* Begin TASK INPUT *

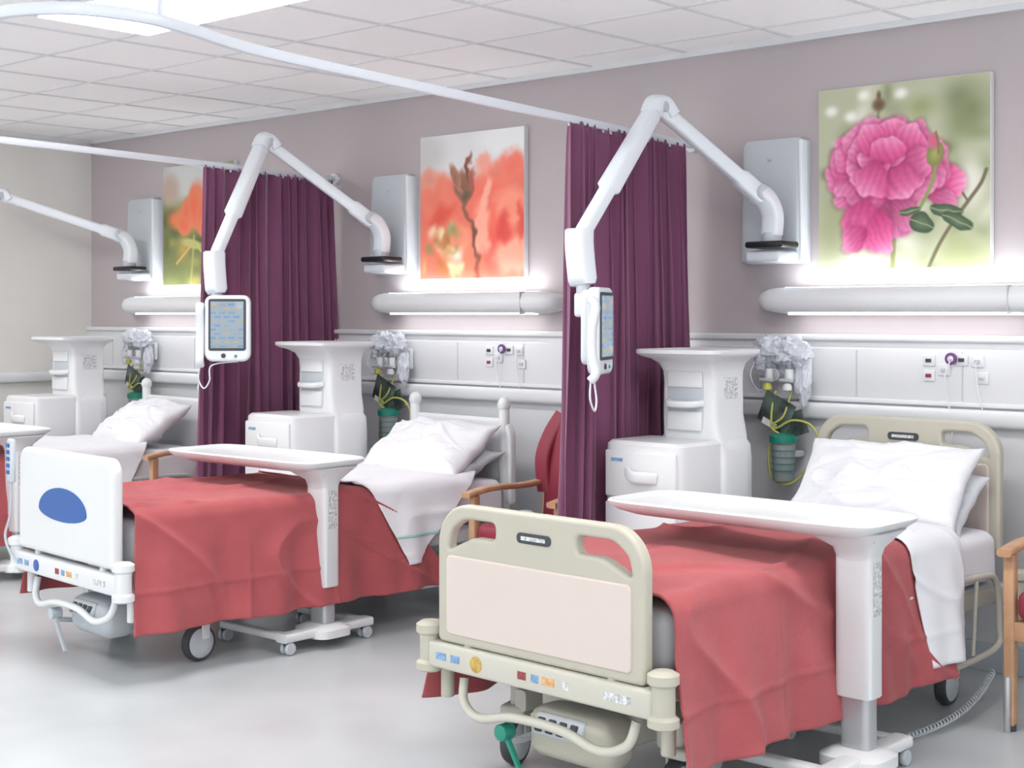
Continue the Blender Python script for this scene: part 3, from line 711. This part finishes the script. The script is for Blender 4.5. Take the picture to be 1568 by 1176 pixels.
# ------------------------------------------------------------------ wall medical gear
def crumple(name,E,m,c,s,seed):
    bm=bmesh.new(); bmesh.ops.create_icosphere(bm,subdivisions=4,radius=1)
    for v in bm.verts:
        p=v.co.copy(); k=1+.45*noise.noise(p*2.0+Vector((seed,0,0)))+.35*abs(noise.noise(p*3.5+Vector((0,seed,0))))-.22*abs(noise.noise(p*6+Vector((0,0,seed))))
        v.co=Vector((p.x*s[0],p.y*s[1],p.z*s[2]))*k+Vector(c)
    return finish(bm,name,m,E,35)
def gear(u,seed):
    E=group("oxygen_suction_set",(u,-.05,0)); r=random.Random(seed)
    box("gas_outlet_plate",E,"white",(0,-.01,1.24),(.2,.03,.12),.01)
    for k,x in enumerate((-.055,.05)):
        cyl("outlet_%d"%k,E,"grey",(x,-.02,1.22),(x,-.10,1.22),.025)
        cyl("outlet_collar_%d"%k,E,"white",(x,-.07,1.22),(x,-.09,1.22),.03)
        cyl("flowmeter_%d"%k,E,"white",(x,-.12,1.19),(x,-.12,1.25),.02)
        cyl("flowmeter_glass_%d"%k,E,"jar",(x,-.12,1.25),(x,-.12,1.35),.016)
        lathe("flow_knob_%d"%k,E,"yellow" if k==0 else "white",(x,-.135,1.15),[(.010,0),(.021,.006),(.021,.025),(.012,.036)],18)
        cyl("valve_handle_%d"%k,E,"grey",(x-.03,-.15,1.2),(x+.03,-.15,1.2),.008)
    crumple("mask_bag_1",E,"bag",(-.06,-.10,1.335),(.085,.05,.06),seed); crumple("mask_bag_2",E,"bag",(.06,-.10,1.325),(.08,.05,.065),seed+3)
    crumple("mask_bag_3",E,"bag",(.10,-.08,1.2),(.035,.03,.10),seed+6); crumple("mask_bag_4",E,"bag",(-.10,-.09,1.27),(.05,.03,.05),seed+9)
    tube("oxygen_mask_strap",E,"bag",[(-.12,-.12,1.3),(-.15,-.13,1.22),(-.1,-.14,1.15),(-.04,-.14,1.18)],.007)
    box("leaflet",E,"leaflet",(-.01,-.13,1.05),(.17,.005,.15),.001,rot=(.1,math.radians(25),0))
    box("leaflet_2",E,"leaflet",(.07,-.115,1.0),(.13,.005,.11),.001,rot=(.1,math.radians(-18),0))
    box("leaflet_caption",E,"labelw",(-.045,-.136,1.0),(.08,.003,.03),.0,rot=(.1,math.radians(25),0))
    cyl("suction_regulator",E,"white",(.02,-.05,1.0),(.02,-.12,1.0),.035)
    box("jar_bracket",E,"grey",(.02,-.05,.86),(.08,.1,.03),.006)
    lathe("suction_jar",E,"jar",(.02,-.12,.74),[(.045,0),(.05,.01),(.056,.17),(.056,.18)],28)
    lathe("suction_jar_lid",E,"green",(.02,-.12,.915),[(.062,0),(.064,.008),(.064,.03),(.05,.04),(.02,.045)],28)
    lathe("suction_jar_liner",E,"sheet2",(.02,-.12,.745),[(.03,0),(.035,.01),(.04,.12),(.045,.16)],24)
    for k in range(4): cyl("jar_level_%d"%k,E,"green",(.02,-.12,.79+.03*k),(.02,-.12,.792+.03*k),.0575)
    tube("tubing_1",E,"tube",[(-.02,-.12,1.15),(-.03,-.14,1.05),(-.01,-.15,.98),(.08,-.14,1.02),(.17,-.13,1.0),(.2,-.12,.92),(.14,-.12,.8),(.06,-.14,.73),(-.04,-.13,.76),(-.05,-.12,.9),(.0,-.12,.97)],.011)
    tube("tubing_2",E,"tube",[(.05,-.1,1.15),(.04,-.15,1.04),(-.02,-.16,.99),(.02,-.14,.95)],.010)
gear(6.03,1.3); gear(3.40,5.1); gear(.83,9.7)
def sockets(u):
    E=group("wall_socket_outlets",(u,-.045,1.27))
    for k,(x,z) in enumerate(((-.12,.03),(-.12,-.035),(-.05,-.01),(.03,.035),(.1,.03),(.12,-.04))):
        box("socket_plate_%d"%k,E,"white",(x,0,z),(.055,.012,.05),.004)
        box("socket_core_%d"%k,E,"dgrey" if k in (0,3) else ("red" if k==1 else "grey"),(x,-.008,z),(.025,.008,.016),.002)
    lathe("round_call_point",E,"purple",(-.01,-.012,.04),[(.012,.0),(.026,-.004),(.026,-.014),(.012,-.016)],20,'Y')
    lathe("round_call_point_face",E,"label",(-.01,-.028,.04),[(.001,-.001),(.014,-.001),(.014,.002),(.001,.002)],20,'Y')
    tube("call_cord",E,"white",[(-.01,-.03,.03),(-.03,-.04,-.04),(-.02,-.03,-.14),(.0,-.03,-.24),(-.01,-.03,-.34)],.006)
    tube("call_cord_2",E,"white",[(.1,-.02,.03),(.11,-.03,-.06),(.14,-.03,-.2)],.005)
sockets(6.82); sockets(4.22)
E=group("coiled_power_cord",(7.2,-.9,0))
pts=[]
for i in range(420):
    t=i/420; a=i*.55; x=-.02+.05*math.sin(t*3); y=-.35+t*.75
    pts.append((x+.011*math.cos(a),y,.022+.011*math.sin(a)+.10*t*t))
sweep("coil",E,"grey",pts,.005,None,2,6)
# ------------------------------------------------------------------ lights / world
w=bpy.data.worlds.new("World"); scene.world=w; w.use_nodes=True
bg=w.node_tree.nodes["Background"]; bg.inputs[0].default_value=(0.96,0.99,1.0,1); bg.inputs[1].default_value=1.65
# ------------------------------------------------------------------ camera
cam=bpy.data.cameras.new("camera"); co=bpy.data.objects.new("camera",cam); scene.collection.objects.link(co)
co.location=(9.574,-5.897,1.5); co.rotation_euler=(math.radians(90),0,math.radians(42.2))
cam.sensor_width=36; cam.lens=50.99; cam.shift_y=-0.0682; cam.clip_start=0.05
scene.camera=co
try:
    scene.view_settings.view_transform='Standard'; scene.view_settings.look='None'
except Exception as e: print(e)
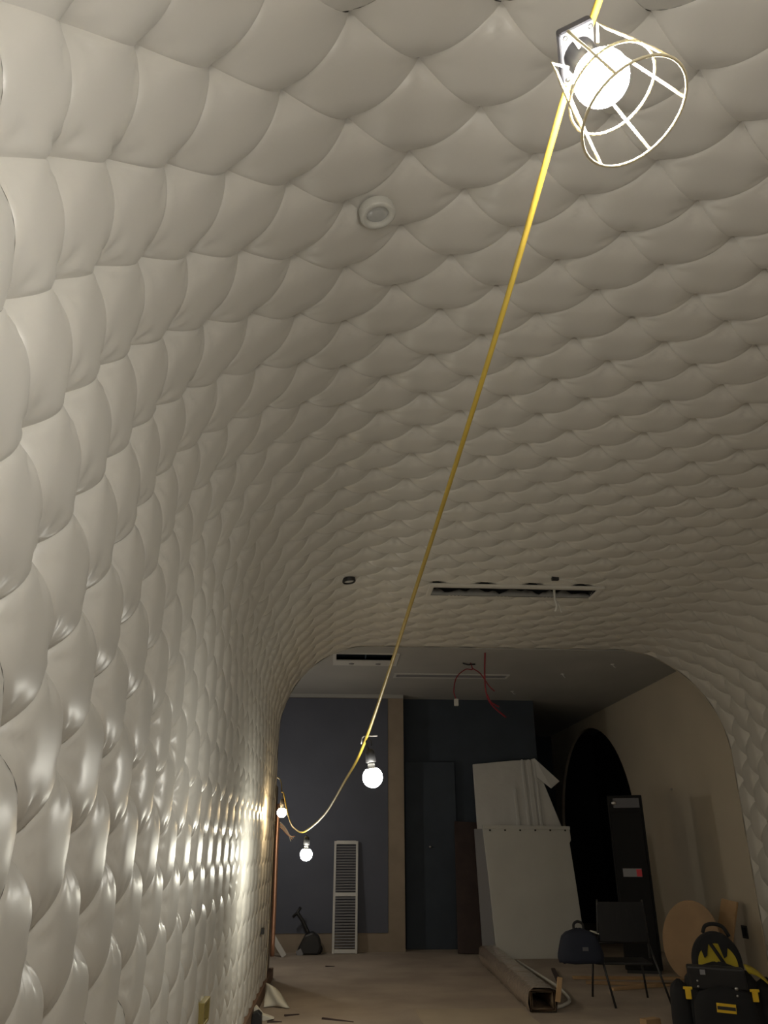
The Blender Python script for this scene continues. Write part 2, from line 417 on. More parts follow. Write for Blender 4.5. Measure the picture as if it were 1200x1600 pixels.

* End TASK INPUT *

Retype each line of the listing above word for word. Exclude the pictures.

__WRITTEN REPLY__:
Continue the Blender Python script for this scene: part 3, from line 711. This part finishes the script. The script is for Blender 4.5. Take the picture to be 1568 by 1176 pixels.
# ------------------------------------------------------------------ wall medical gear
def crumple(name,E,m,c,s,seed):
    bm=bmesh.new(); bmesh.ops.create_icosphere(bm,subdivisions=4,radius=1)
    for v in bm.verts:
        p=v.co.copy(); k=1+.45*noise.noise(p*2.0+Vector((seed,0,0)))+.35*abs(noise.noise(p*3.5+Vector((0,seed,0))))-.22*abs(noise.noise(p*6+Vector((0,0,seed))))
        v.co=Vector((p.x*s[0],p.y*s[1],p.z*s[2]))*k+Vector(c)
    return finish(bm,name,m,E,35)
def gear(u,seed):
    E=group("oxygen_suction_set",(u,-.05,0)); r=random.Random(seed)
    box("gas_outlet_plate",E,"white",(0,-.01,1.24),(.2,.03,.12),.01)
    for k,x in enumerate((-.055,.05)):
        cyl("outlet_%d"%k,E,"grey",(x,-.02,1.22),(x,-.10,1.22),.025)
        cyl("outlet_collar_%d"%k,E,"white",(x,-.07,1.22),(x,-.09,1.22),.03)
        cyl("flowmeter_%d"%k,E,"white",(x,-.12,1.19),(x,-.12,1.25),.02)
        cyl("flowmeter_glass_%d"%k,E,"jar",(x,-.12,1.25),(x,-.12,1.35),.016)
        lathe("flow_knob_%d"%k,E,"yellow" if k==0 else "white",(x,-.135,1.15),[(.010,0),(.021,.006),(.021,.025),(.012,.036)],18)
        cyl("valve_handle_%d"%k,E,"grey",(x-.03,-.15,1.2),(x+.03,-.15,1.2),.008)
    crumple("mask_bag_1",E,"bag",(-.06,-.10,1.335),(.085,.05,.06),seed); crumple("mask_bag_2",E,"bag",(.06,-.10,1.325),(.08,.05,.065),seed+3)
    crumple("mask_bag_3",E,"bag",(.10,-.08,1.2),(.035,.03,.10),seed+6); crumple("mask_bag_4",E,"bag",(-.10,-.09,1.27),(.05,.03,.05),seed+9)
    tube("oxygen_mask_strap",E,"bag",[(-.12,-.12,1.3),(-.15,-.13,1.22),(-.1,-.14,1.15),(-.04,-.14,1.18)],.007)
    box("leaflet",E,"leaflet",(-.01,-.13,1.05),(.17,.005,.15),.001,rot=(.1,math.radians(25),0))
    box("leaflet_2",E,"leaflet",(.07,-.115,1.0),(.13,.005,.11),.001,rot=(.1,math.radians(-18),0))
    box("leaflet_caption",E,"labelw",(-.045,-.136,1.0),(.08,.003,.03),.0,rot=(.1,math.radians(25),0))
    cyl("suction_regulator",E,"white",(.02,-.05,1.0),(.02,-.12,1.0),.035)
    box("jar_bracket",E,"grey",(.02,-.05,.86),(.08,.1,.03),.006)
    lathe("suction_jar",E,"jar",(.02,-.12,.74),[(.045,0),(.05,.01),(.056,.17),(.056,.18)],28)
    lathe("suction_jar_lid",E,"green",(.02,-.12,.915),[(.062,0),(.064,.008),(.064,.03),(.05,.04),(.02,.045)],28)
    lathe("suction_jar_liner",E,"sheet2",(.02,-.12,.745),[(.03,0),(.035,.01),(.04,.12),(.045,.16)],24)
    for k in range(4): cyl("jar_level_%d"%k,E,"green",(.02,-.12,.79+.03*k),(.02,-.12,.792+.03*k),.0575)
    tube("tubing_1",E,"tube",[(-.02,-.12,1.15),(-.03,-.14,1.05),(-.01,-.15,.98),(.08,-.14,1.02),(.17,-.13,1.0),(.2,-.12,.92),(.14,-.12,.8),(.06,-.14,.73),(-.04,-.13,.76),(-.05,-.12,.9),(.0,-.12,.97)],.011)
    tube("tubing_2",E,"tube",[(.05,-.1,1.15),(.04,-.15,1.04),(-.02,-.16,.99),(.02,-.14,.95)],.010)
gear(6.03,1.3); gear(3.40,5.1); gear(.83,9.7)
def sockets(u):
    E=group("wall_socket_outlets",(u,-.045,1.27))
    for k,(x,z) in enumerate(((-.12,.03),(-.12,-.035),(-.05,-.01),(.03,.035),(.1,.03),(.12,-.04))):
        box("socket_plate_%d"%k,E,"white",(x,0,z),(.055,.012,.05),.004)
        box("socket_core_%d"%k,E,"dgrey" if k in (0,3) else ("red" if k==1 else "grey"),(x,-.008,z),(.025,.008,.016),.002)
    lathe("round_call_point",E,"purple",(-.01,-.012,.04),[(.012,.0),(.026,-.004),(.026,-.014),(.012,-.016)],20,'Y')
    lathe("round_call_point_face",E,"label",(-.01,-.028,.04),[(.001,-.001),(.014,-.001),(.014,.002),(.001,.002)],20,'Y')
    tube("call_cord",E,"white",[(-.01,-.03,.03),(-.03,-.04,-.04),(-.02,-.03,-.14),(.0,-.03,-.24),(-.01,-.03,-.34)],.006)
    tube("call_cord_2",E,"white",[(.1,-.02,.03),(.11,-.03,-.06),(.14,-.03,-.2)],.005)
sockets(6.82); sockets(4.22)
E=group("coiled_power_cord",(7.2,-.9,0))
pts=[]
for i in range(420):
    t=i/420; a=i*.55; x=-.02+.05*math.sin(t*3); y=-.35+t*.75
    pts.append((x+.011*math.cos(a),y,.022+.011*math.sin(a)+.10*t*t))
sweep("coil",E,"grey",pts,.005,None,2,6)
# ------------------------------------------------------------------ lights / world
w=bpy.data.worlds.new("World"); scene.world=w; w.use_nodes=True
bg=w.node_tree.nodes["Background"]; bg.inputs[0].default_value=(0.96,0.99,1.0,1); bg.inputs[1].default_value=1.65
# ------------------------------------------------------------------ camera
cam=bpy.data.cameras.new("camera"); co=bpy.data.objects.new("camera",cam); scene.collection.objects.link(co)
co.location=(9.574,-5.897,1.5); co.rotation_euler=(math.radians(90),0,math.radians(42.2))
cam.sensor_width=36; cam.lens=50.99; cam.shift_y=-0.0682; cam.clip_start=0.05
scene.camera=co
try:
    scene.view_settings.view_transform='Standard'; scene.view_settings.look='None'
except Exception as e: print(e)
The Blender Python script for this scene continues. Write part 2, from line 417 on. More parts follow. Write for Blender 4.5. Measure the picture as if it were 1200x1600 pixels.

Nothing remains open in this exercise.